Everyone is interested in how Dawit's formalist approach may rupture or add new
dimensions to the spontaneity they have so far embraced on the road trip.



Heba Amin
Heba Amin, an Egyptian artist and scholar currently based in Berlin. She works
primarily with film and video, with an emphasis on new media art and architectural theory. She has exhibited in corners far and wide, including the United States of America, Egypt, Germany, UK, Poland, Greece, Austria, Australia, Georgia, South Korea, Mongolia and Slovenia. 
She has won numerous awards and scholarships, including the DAAD Stipendium, Berlin and Rhizome Commissions Program, New York, and has participated in conferences in Germany, Egypt, the US, Italy, Greece, and Latvia. Heba has also spent months living with Bedouin tribes in Egypt, and has also participated in world class residencies and exhibitions.
Expectedly, her work on the road trip would bring to fore her work in digital technology and archiving as manifest by her Project Speak2Tweet, which mashed up Speak2Tweet messages from the period before Mubarak's fall with footage of abandoned structures leftover from the corrupt dictatorship.

Emmanuel Iduma

Emmanuel Iduma’s novel, Farad, was published in Nigeria in 2012 (Parresia) to wide
acclaim. He is co-founder of Saraba Magazine, editor of 3bute.com, and Director of Research & Concept Development of Invisible Borders. He is co-editor of the forthcoming anthology of interviews and short stories Gambit: Newer African
Writing (The Mantle/McNally Jackson).
 In 2011 and 2012, he was in-house writer/blogger for the Invisible Borders Trans-African road trip from Lagos to Addis Ababa and Libreville respectively. He was
longlisted for the Kwani? Manuscript Prize in 2013.
Iduma’s recent writings show his attempt to become more generous and honest in his writing about art from Africa. We are interested in how he would further promote the ideas that he began to explore during the last two editions of the road trip.

Renee Mboya

In December 2013, a few days before he received final confirmation of his participation in the 2014 Invisible Borders Road Trip, Renee Mboya said he sat down across a table from the woman who would a day later become his landlady.
.
Mboya, a writer from Kenya who works in fiction and narrative nonfiction, has published work in Art Life Magazine, East African Standard Newspaper, Kwani?, and others. She worked as Programs & Marketing Officer for Kuona Trust Centre,
and in curatorial, editorial, and project management for Gallery Watatu, Kwani
Trust, and Generation Kenya.

Tom Saater is a social documentary photographer and documentary filmmaker/
Cinematographer from Nigeria.

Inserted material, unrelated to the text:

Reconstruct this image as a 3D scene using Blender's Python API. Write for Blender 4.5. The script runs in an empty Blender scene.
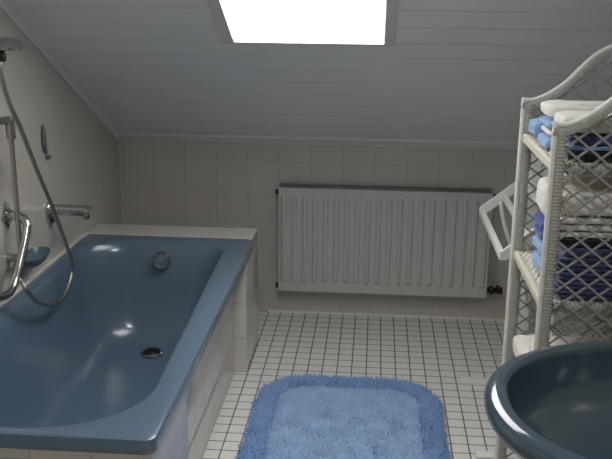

He focuses on social and cultural issues, humanity and development, reportage, urban portraits and other diverse topics.
He has been Working as a freelance photographer for almost a decade photographing and filming for international organisations and NGOs.
 In December 2009, he was invited by the British Council to participate in a photography project called “My Home is Here.” The project involved travelling around Nigeria to produce images of Climate Change in Nigeria and, as part of this project, he
won a Canon 5D Mk II camera and was selected to travel to Ethiopia to exhibit at the 2010 Addis Foto Festival in Ethiopia.